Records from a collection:
++++++++

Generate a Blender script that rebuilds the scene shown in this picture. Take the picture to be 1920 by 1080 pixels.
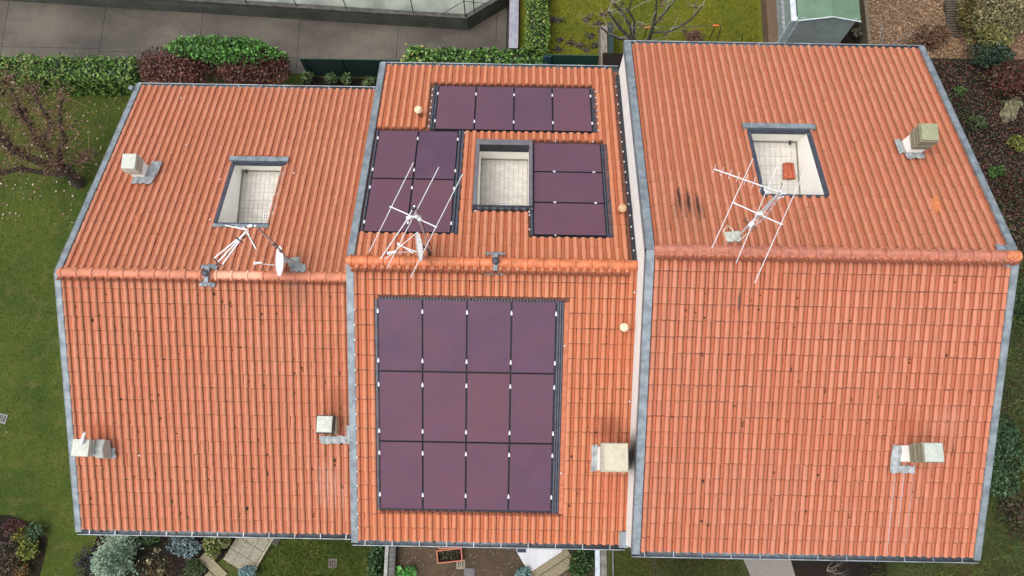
import bpy, bmesh, math, random
import numpy as np
from mathutils import Vector, Matrix

for o in list(bpy.data.objects): bpy.data.objects.remove(o)
random.seed(7); RNG = np.random.default_rng(7)
SC = bpy.context.scene; COL = SC.collection
rad = math.radians

# ------------------------------------------------------------------ camera
CAMZ = 27.0; FPX = 1531.25
R_ = np.array([0.99984672, 0.01738634, 0.00206121]); U_ = np.array([-0.01740141, 0.97386639, 0.22645408]); B_ = np.array([0.00192987, -0.22645524, 0.97401966])
cd = bpy.data.cameras.new('camera'); cam = bpy.data.objects.new('camera', cd); COL.objects.link(cam)
cam.matrix_world = Matrix(((R_[0], U_[0], B_[0], 0), (R_[1], U_[1], B_[1], 0), (R_[2], U_[2], B_[2], CAMZ), (0, 0, 0, 1)))
cd.sensor_width = 36; cd.lens = FPX / 1920 * 36; cd.clip_start = 0.5; cd.clip_end = 500
SC.camera = cam
# ------------------------------------------------------------------ world, sun, exposure
SUN_EL, SUN_AZ = 70, 250          # degrees; azimuth clockwise from north (+y)
w = bpy.data.worlds.new('World'); SC.world = w; w.use_nodes = True
nt = w.node_tree; nt.nodes.clear()
sky = nt.nodes.new('ShaderNodeTexSky'); sky.sky_type = 'NISHITA'; sky.sun_disc = False
sky.sun_elevation = rad(SUN_EL); sky.sun_rotation = rad(SUN_AZ); sky.dust_density = 4; sky.air_density = 1.0
hs = nt.nodes.new('ShaderNodeHueSaturation'); hs.inputs['Saturation'].default_value = 0.38
bg = nt.nodes.new('ShaderNodeBackground'); bg.inputs['Strength'].default_value = 0.15
wo = nt.nodes.new('ShaderNodeOutputWorld')
nt.links.new(sky.outputs[0], hs.inputs['Color']); nt.links.new(hs.outputs[0], bg.inputs['Color']); nt.links.new(bg.outputs[0], wo.inputs['Surface'])
sd = bpy.data.lights.new('sun', 'SUN'); sd.energy = 0.8; sd.angle = rad(40); sd.color = (1, 0.96, 0.9)
sun = bpy.data.objects.new('sun', sd); COL.objects.link(sun)
dv = Vector((math.sin(rad(SUN_AZ)) * math.cos(rad(SUN_EL)), math.cos(rad(SUN_AZ)) * math.cos(rad(SUN_EL)), math.sin(rad(SUN_EL))))
sun.rotation_euler = dv.to_track_quat('Z', 'Y').to_euler()
SC.view_settings.view_transform = 'Standard'; SC.view_settings.look = 'None'; SC.view_settings.exposure = 0.80; SC.view_settings.gamma = 1
SC.render.engine = 'CYCLES'

def at(u, v, z):
    """point of the place seen at photo pixel (u, v) that lies at height z"""
    d = R_ * (u - 960) / FPX + U_ * (540 - v) / FPX - B_
    q = d * ((z - CAMZ) / d[2]); return Vector((q[0], q[1], z))
def hexc(s):
    c = [int(s[i:i + 2], 16) / 255 for i in (0, 2, 4)]
    return tuple(x / 12.92 if x <= .04045 else ((x + .055) / 1.055) ** 2.4 for x in c)

# ------------------------------------------------------------------ object helpers
WL = {}
def wloc(o): return WL.get(o.name, Vector((0, 0, 0)))
def tag(o, label=None, cat=None, group=None, kind=None):
    if label: o['label'] = label
    if cat: o['category'] = cat
    if group: o['group'] = group
    if kind: o['kind'] = kind
    return o
def link(name, data, parent=None, loc=None):
    o = bpy.data.objects.new(name, data); COL.objects.link(o)
    pw = wloc(parent) if parent else Vector((0, 0, 0))
    if loc is None: loc = pw
    if parent: o.parent = parent
    o.location = Vector(loc) - pw; WL[o.name] = Vector(loc)
    return o
def thing(name, loc, label, cat, group=None):
    return tag(link(name, None, None, Vector(loc)), label, cat, group)
def empty_part(name, parent): return link(name, None, parent)

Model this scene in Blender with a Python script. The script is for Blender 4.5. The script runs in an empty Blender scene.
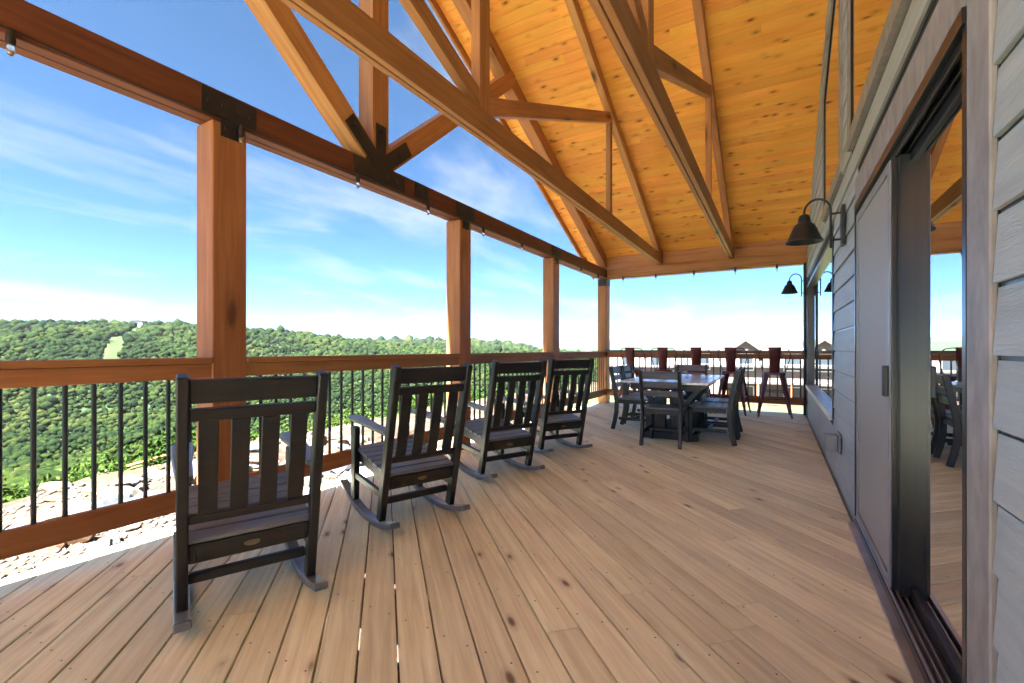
import bpy, bmesh, math, random
import numpy as np
from mathutils import Vector, Matrix
R = math.radians
random.seed(7); rng = np.random.default_rng(11)
scene = bpy.context.scene
COL = scene.collection

# ------------------------------------------------------------------ camera
TH = 0.525                      # the house wall runs along +X, the deck looks out along +Y
CAMH = 1.137
cd = bpy.data.cameras.new('camera'); cam = bpy.data.objects.new('camera', cd); COL.objects.link(cam)
cam.location = (0, 0, CAMH); cam.rotation_euler = (R(90), 0, TH - R(90))
cd.sensor_width = 36; cd.lens = 457.285 / 1024 * 36; cd.shift_y = 7.0 / 1024
cd.clip_start = 0.05; cd.clip_end = 30000
scene.camera = cam

# ------------------------------------------------------------------ sun and sky
SUNV = Vector((-0.48, 0.085, 1.0)).normalized()
EL = math.asin(SUNV.z)
sd = bpy.data.lights.new('sun', 'SUN'); sun = bpy.data.objects.new('sun', sd); COL.objects.link(sun)
sun.rotation_euler = SUNV.to_track_quat('Z', 'Y').to_euler()
sd.energy = 5.0; sd.angle = R(0.5); sd.color = (1.0, 0.985, 0.955)
w = bpy.data.worlds.new('World'); scene.world = w; w.use_nodes = True
nt = w.node_tree; nt.nodes.clear()
def N(nt, t, **k):
    n = nt.nodes.new(t)
    for a, b in k.items(): setattr(n, a, b)
    return n
def ramp(nt, stops, interp='LINEAR'):
    r = N(nt, 'ShaderNodeValToRGB'); r.color_ramp.interpolation = interp
    e = r.color_ramp.elements
    while len(e) < len(stops): e.new(0.5)
    for i, (p, c) in enumerate(stops):
        e[i].position = p; e[i].color = (*c, 1) if len(c) == 3 else c
    return r
out = N(nt, 'ShaderNodeOutputWorld'); bg = N(nt, 'ShaderNodeBackground'); bg.inputs[1].default_value = 0.05
sky = N(nt, 'ShaderNodeTexSky', sky_type='NISHITA'); sky.sun_disc = False
sky.sun_elevation = EL; sky.sun_rotation = math.atan2(SUNV.x, SUNV.y)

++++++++

#### REQUEST:
All of the data needs repeating exactly, but the pictures do not.

#### REPLY:
Generate a Blender script that rebuilds the scene shown in this picture. Take the picture to be 1920 by 1080 pixels.
import bpy, bmesh, math, random
import numpy as np
from mathutils import Vector, Matrix

for o in list(bpy.data.objects): bpy.data.objects.remove(o)
random.seed(7); RNG = np.random.default_rng(7)
SC = bpy.context.scene; COL = SC.collection
rad = math.radians

# ------------------------------------------------------------------ camera
CAMZ = 27.0; FPX = 1531.25
R_ = np.array([0.99984672, 0.01738634, 0.00206121]); U_ = np.array([-0.01740141, 0.97386639, 0.22645408]); B_ = np.array([0.00192987, -0.22645524, 0.97401966])
cd = bpy.data.cameras.new('camera'); cam = bpy.data.objects.new('camera', cd); COL.objects.link(cam)
cam.matrix_world = Matrix(((R_[0], U_[0], B_[0], 0), (R_[1], U_[1], B_[1], 0), (R_[2], U_[2], B_[2], CAMZ), (0, 0, 0, 1)))
cd.sensor_width = 36; cd.lens = FPX / 1920 * 36; cd.clip_start = 0.5; cd.clip_end = 500
SC.camera = cam
# ------------------------------------------------------------------ world, sun, exposure
SUN_EL, SUN_AZ = 70, 250          # degrees; azimuth clockwise from north (+y)
w = bpy.data.worlds.new('World'); SC.world = w; w.use_nodes = True
nt = w.node_tree; nt.nodes.clear()
sky = nt.nodes.new('ShaderNodeTexSky'); sky.sky_type = 'NISHITA'; sky.sun_disc = False
sky.sun_elevation = rad(SUN_EL); sky.sun_rotation = rad(SUN_AZ); sky.dust_density = 4; sky.air_density = 1.0
hs = nt.nodes.new('ShaderNodeHueSaturation'); hs.inputs['Saturation'].default_value = 0.38
bg = nt.nodes.new('ShaderNodeBackground'); bg.inputs['Strength'].default_value = 0.15
wo = nt.nodes.new('ShaderNodeOutputWorld')
nt.links.new(sky.outputs[0], hs.inputs['Color']); nt.links.new(hs.outputs[0], bg.inputs['Color']); nt.links.new(bg.outputs[0], wo.inputs['Surface'])
sd = bpy.data.lights.new('sun', 'SUN'); sd.energy = 0.8; sd.angle = rad(40); sd.color = (1, 0.96, 0.9)
sun = bpy.data.objects.new('sun', sd); COL.objects.link(sun)
dv = Vector((math.sin(rad(SUN_AZ)) * math.cos(rad(SUN_EL)), math.cos(rad(SUN_AZ)) * math.cos(rad(SUN_EL)), math.sin(rad(SUN_EL))))
sun.rotation_euler = dv.to_track_quat('Z', 'Y').to_euler()
SC.view_settings.view_transform = 'Standard'; SC.view_settings.look = 'None'; SC.view_settings.exposure = 0.80; SC.view_settings.gamma = 1
SC.render.engine = 'CYCLES'

def at(u, v, z):
    """point of the place seen at photo pixel (u, v) that lies at height z"""
    d = R_ * (u - 960) / FPX + U_ * (540 - v) / FPX - B_
    q = d * ((z - CAMZ) / d[2]); return Vector((q[0], q[1], z))
def hexc(s):
    c = [int(s[i:i + 2], 16) / 255 for i in (0, 2, 4)]
    return tuple(x / 12.92 if x <= .04045 else ((x + .055) / 1.055) ** 2.4 for x in c)

# ------------------------------------------------------------------ object helpers
WL = {}
def wloc(o): return WL.get(o.name, Vector((0, 0, 0)))
def tag(o, label=None, cat=None, group=None, kind=None):
    if label: o['label'] = label
    if cat: o['category'] = cat
    if group: o['group'] = group
    if kind: o['kind'] = kind
    return o
def link(name, data, parent=None, loc=None):
    o = bpy.data.objects.new(name, data); COL.objects.link(o)
    pw = wloc(parent) if parent else Vector((0, 0, 0))
    if loc is None: loc = pw
    if parent: o.parent = parent
    o.location = Vector(loc) - pw; WL[o.name] = Vector(loc)
    return o
def thing(name, loc, label, cat, group=None):
    return tag(link(name, None, None, Vector(loc)), label, cat, group)
def empty_part(name, parent): return link(name, None, parent)

Model this scene in Blender with a Python script. The script is for Blender 4.5. The script runs in an empty Blender scene.
import bpy, bmesh, math, random
import numpy as np
from mathutils import Vector, Matrix
R = math.radians
random.seed(7); rng = np.random.default_rng(11)
scene = bpy.context.scene
COL = scene.collection

# ------------------------------------------------------------------ camera
TH = 0.525                      # the house wall runs along +X, the deck looks out along +Y
CAMH = 1.137
cd = bpy.data.cameras.new('camera'); cam = bpy.data.objects.new('camera', cd); COL.objects.link(cam)
cam.location = (0, 0, CAMH); cam.rotation_euler = (R(90), 0, TH - R(90))
cd.sensor_width = 36; cd.lens = 457.285 / 1024 * 36; cd.shift_y = 7.0 / 1024
cd.clip_start = 0.05; cd.clip_end = 30000
scene.camera = cam

# ------------------------------------------------------------------ sun and sky
SUNV = Vector((-0.48, 0.085, 1.0)).normalized()
EL = math.asin(SUNV.z)
sd = bpy.data.lights.new('sun', 'SUN'); sun = bpy.data.objects.new('sun', sd); COL.objects.link(sun)
sun.rotation_euler = SUNV.to_track_quat('Z', 'Y').to_euler()
sd.energy = 5.0; sd.angle = R(0.5); sd.color = (1.0, 0.985, 0.955)
w = bpy.data.worlds.new('World'); scene.world = w; w.use_nodes = True
nt = w.node_tree; nt.nodes.clear()
def N(nt, t, **k):
    n = nt.nodes.new(t)
    for a, b in k.items(): setattr(n, a, b)
    return n
def ramp(nt, stops, interp='LINEAR'):
    r = N(nt, 'ShaderNodeValToRGB'); r.color_ramp.interpolation = interp
    e = r.color_ramp.elements
    while len(e) < len(stops): e.new(0.5)
    for i, (p, c) in enumerate(stops):
        e[i].position = p; e[i].color = (*c, 1) if len(c) == 3 else c
    return r
out = N(nt, 'ShaderNodeOutputWorld'); bg = N(nt, 'ShaderNodeBackground'); bg.inputs[1].default_value = 0.05
sky = N(nt, 'ShaderNodeTexSky', sky_type='NISHITA'); sky.sun_disc = False
sky.sun_elevation = EL; sky.sun_rotation = math.atan2(SUNV.x, SUNV.y)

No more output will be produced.